## start INFORMATION SHOWN

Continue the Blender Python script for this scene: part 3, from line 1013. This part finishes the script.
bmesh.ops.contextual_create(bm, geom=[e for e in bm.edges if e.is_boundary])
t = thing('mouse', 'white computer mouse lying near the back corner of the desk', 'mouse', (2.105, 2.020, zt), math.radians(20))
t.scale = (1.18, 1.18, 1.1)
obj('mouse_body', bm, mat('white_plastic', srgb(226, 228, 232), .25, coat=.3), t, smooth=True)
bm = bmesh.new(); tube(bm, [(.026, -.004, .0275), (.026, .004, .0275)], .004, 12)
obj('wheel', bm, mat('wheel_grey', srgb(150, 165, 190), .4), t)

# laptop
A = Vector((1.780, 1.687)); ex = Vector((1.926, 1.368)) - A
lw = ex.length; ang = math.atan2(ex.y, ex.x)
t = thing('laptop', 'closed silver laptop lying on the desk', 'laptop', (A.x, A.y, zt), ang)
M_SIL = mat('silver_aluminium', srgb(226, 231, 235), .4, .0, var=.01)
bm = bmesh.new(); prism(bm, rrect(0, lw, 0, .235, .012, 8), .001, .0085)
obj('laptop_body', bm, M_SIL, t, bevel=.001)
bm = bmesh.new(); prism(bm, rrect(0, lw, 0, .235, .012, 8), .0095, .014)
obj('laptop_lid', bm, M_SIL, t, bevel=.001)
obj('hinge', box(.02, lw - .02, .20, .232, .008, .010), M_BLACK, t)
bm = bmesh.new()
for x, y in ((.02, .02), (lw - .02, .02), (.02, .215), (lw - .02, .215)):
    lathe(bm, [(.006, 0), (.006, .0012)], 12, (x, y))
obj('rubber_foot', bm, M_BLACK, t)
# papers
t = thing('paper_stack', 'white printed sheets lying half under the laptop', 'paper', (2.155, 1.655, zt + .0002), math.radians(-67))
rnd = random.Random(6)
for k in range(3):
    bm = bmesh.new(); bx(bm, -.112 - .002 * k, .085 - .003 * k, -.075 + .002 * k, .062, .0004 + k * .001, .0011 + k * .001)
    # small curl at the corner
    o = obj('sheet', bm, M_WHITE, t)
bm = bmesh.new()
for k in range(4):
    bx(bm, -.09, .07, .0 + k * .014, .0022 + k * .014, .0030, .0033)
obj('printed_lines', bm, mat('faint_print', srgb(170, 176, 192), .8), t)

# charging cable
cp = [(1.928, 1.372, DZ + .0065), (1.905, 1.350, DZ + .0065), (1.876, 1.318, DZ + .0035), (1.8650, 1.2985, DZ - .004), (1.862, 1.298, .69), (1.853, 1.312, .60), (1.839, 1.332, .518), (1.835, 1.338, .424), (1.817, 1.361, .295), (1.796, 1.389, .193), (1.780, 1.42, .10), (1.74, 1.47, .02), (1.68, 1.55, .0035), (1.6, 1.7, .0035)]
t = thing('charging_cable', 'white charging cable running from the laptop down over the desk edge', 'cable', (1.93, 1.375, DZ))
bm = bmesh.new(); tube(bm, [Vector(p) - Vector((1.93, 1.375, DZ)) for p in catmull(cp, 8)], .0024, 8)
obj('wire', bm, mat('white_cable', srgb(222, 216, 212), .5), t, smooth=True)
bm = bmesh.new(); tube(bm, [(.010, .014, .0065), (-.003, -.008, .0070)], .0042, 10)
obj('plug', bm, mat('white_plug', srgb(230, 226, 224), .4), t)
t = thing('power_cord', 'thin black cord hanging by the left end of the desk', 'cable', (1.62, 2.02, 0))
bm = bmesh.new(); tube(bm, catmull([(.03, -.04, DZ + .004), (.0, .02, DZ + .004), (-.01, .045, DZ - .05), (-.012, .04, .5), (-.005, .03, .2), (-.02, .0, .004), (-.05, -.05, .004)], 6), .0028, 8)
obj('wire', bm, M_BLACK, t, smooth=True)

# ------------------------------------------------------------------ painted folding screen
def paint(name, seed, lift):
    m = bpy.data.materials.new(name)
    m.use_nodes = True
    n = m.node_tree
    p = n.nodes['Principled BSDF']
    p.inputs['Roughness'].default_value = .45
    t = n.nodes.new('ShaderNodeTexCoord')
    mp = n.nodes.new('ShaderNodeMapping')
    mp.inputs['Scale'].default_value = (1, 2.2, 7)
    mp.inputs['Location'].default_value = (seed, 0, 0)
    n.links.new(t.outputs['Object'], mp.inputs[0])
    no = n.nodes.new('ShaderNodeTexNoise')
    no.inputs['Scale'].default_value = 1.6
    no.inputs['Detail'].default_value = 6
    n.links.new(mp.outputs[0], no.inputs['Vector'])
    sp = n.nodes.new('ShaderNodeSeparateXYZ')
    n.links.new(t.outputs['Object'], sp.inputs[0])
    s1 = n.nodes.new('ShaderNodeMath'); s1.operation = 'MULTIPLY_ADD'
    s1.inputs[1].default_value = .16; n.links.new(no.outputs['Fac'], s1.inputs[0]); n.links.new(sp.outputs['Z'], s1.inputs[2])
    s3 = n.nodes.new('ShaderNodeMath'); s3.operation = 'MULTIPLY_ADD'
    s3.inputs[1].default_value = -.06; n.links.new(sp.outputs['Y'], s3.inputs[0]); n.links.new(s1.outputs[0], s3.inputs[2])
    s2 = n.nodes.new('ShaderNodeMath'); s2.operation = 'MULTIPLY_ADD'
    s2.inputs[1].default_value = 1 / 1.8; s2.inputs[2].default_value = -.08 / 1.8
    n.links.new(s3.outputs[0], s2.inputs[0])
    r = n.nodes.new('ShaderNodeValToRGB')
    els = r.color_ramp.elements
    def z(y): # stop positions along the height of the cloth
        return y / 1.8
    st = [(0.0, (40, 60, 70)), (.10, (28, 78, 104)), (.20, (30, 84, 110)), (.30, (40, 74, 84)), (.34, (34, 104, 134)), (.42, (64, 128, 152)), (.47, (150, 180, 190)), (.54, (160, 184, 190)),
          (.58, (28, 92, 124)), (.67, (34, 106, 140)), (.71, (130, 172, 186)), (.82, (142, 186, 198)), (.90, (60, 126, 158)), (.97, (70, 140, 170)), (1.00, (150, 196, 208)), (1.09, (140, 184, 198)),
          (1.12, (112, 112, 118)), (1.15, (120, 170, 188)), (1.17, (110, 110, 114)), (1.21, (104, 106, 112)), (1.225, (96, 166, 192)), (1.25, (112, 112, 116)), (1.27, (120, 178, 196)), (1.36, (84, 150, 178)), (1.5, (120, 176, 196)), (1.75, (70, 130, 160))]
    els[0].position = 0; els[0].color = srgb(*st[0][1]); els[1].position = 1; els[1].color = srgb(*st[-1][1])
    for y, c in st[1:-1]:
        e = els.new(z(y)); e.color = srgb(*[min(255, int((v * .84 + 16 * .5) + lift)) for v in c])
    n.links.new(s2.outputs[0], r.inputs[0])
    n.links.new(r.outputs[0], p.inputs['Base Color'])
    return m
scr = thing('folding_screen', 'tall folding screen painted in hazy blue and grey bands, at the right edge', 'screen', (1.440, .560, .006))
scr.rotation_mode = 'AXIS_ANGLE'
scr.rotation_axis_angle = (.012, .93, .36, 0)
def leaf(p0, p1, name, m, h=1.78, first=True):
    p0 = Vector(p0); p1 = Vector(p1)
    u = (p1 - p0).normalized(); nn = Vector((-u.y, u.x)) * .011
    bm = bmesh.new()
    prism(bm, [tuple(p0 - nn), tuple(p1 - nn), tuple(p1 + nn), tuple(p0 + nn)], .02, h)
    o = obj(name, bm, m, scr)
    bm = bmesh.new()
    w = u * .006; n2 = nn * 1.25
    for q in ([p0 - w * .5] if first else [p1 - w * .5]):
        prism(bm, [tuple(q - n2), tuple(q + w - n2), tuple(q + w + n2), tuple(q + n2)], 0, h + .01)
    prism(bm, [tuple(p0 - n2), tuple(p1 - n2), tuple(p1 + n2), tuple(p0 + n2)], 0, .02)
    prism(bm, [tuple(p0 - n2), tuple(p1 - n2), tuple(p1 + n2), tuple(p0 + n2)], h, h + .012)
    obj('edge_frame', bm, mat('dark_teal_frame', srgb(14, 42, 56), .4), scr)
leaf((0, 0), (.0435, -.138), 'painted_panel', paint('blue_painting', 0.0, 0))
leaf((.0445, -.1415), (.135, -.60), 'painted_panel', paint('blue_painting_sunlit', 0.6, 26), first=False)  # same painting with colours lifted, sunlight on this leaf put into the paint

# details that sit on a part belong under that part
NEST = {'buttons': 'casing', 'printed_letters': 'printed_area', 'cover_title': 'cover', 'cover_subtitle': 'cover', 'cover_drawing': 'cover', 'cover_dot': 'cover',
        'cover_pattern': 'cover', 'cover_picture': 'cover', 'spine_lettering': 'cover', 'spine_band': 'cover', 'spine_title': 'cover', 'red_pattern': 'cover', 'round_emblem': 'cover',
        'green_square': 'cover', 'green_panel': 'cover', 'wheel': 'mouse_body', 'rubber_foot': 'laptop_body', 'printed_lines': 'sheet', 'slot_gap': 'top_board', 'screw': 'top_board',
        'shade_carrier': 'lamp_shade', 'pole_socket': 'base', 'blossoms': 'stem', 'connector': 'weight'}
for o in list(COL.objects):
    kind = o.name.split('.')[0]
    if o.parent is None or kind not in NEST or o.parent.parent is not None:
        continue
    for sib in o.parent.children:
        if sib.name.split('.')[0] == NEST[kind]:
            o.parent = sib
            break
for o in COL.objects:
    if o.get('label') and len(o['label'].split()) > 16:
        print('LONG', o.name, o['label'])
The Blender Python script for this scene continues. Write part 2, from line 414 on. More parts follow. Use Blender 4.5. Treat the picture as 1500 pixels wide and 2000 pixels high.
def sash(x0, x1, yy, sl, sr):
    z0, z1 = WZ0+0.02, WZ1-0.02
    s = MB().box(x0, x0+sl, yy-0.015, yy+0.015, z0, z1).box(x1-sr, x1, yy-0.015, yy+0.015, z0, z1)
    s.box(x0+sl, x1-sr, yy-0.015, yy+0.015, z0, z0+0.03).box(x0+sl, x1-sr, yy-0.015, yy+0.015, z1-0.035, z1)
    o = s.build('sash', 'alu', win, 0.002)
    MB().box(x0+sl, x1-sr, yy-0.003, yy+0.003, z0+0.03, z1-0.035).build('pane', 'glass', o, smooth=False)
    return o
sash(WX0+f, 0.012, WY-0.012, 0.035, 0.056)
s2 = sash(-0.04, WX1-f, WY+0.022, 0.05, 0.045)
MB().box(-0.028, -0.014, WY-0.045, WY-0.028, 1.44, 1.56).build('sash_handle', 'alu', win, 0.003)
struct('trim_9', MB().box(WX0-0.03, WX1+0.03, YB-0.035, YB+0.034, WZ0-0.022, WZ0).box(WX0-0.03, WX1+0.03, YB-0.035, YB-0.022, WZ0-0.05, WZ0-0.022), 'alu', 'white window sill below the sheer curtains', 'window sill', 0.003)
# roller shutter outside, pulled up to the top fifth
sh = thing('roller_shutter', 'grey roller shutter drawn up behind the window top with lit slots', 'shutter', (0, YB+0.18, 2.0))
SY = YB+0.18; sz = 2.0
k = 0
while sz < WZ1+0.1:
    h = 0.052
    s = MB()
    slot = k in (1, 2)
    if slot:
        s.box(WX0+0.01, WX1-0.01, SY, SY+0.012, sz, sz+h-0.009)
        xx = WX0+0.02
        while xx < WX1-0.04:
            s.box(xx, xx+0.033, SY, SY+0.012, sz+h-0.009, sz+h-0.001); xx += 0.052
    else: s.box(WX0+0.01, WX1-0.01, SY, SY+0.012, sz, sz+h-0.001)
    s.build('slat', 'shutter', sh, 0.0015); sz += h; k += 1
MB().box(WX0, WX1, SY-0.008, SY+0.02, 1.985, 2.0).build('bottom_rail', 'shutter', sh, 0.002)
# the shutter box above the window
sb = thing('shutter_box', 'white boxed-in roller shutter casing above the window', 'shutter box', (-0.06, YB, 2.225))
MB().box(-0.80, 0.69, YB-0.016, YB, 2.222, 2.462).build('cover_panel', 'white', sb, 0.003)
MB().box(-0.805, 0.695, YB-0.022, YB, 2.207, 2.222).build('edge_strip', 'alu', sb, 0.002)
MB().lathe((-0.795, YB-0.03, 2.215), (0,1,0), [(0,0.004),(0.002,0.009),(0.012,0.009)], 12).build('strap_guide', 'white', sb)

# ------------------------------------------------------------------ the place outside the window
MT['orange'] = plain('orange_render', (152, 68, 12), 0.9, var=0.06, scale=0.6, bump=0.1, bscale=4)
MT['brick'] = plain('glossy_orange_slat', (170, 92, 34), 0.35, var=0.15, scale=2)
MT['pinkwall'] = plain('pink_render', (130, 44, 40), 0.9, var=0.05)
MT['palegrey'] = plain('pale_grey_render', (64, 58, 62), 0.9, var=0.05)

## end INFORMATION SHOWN

_PROBLEM DETAILS_: Write down again the exact lines running from the beginning of the data to the line containing "obj('wheel', bm, mat('wheel_grey', srgb(150, 165, 190), .4), t)", with both ends included.

_SOLUTION FOR THIS PROBLEM_:
Continue the Blender Python script for this scene: part 3, from line 1013. This part finishes the script.
bmesh.ops.contextual_create(bm, geom=[e for e in bm.edges if e.is_boundary])
t = thing('mouse', 'white computer mouse lying near the back corner of the desk', 'mouse', (2.105, 2.020, zt), math.radians(20))
t.scale = (1.18, 1.18, 1.1)
obj('mouse_body', bm, mat('white_plastic', srgb(226, 228, 232), .25, coat=.3), t, smooth=True)
bm = bmesh.new(); tube(bm, [(.026, -.004, .0275), (.026, .004, .0275)], .004, 12)
obj('wheel', bm, mat('wheel_grey', srgb(150, 165, 190), .4), t)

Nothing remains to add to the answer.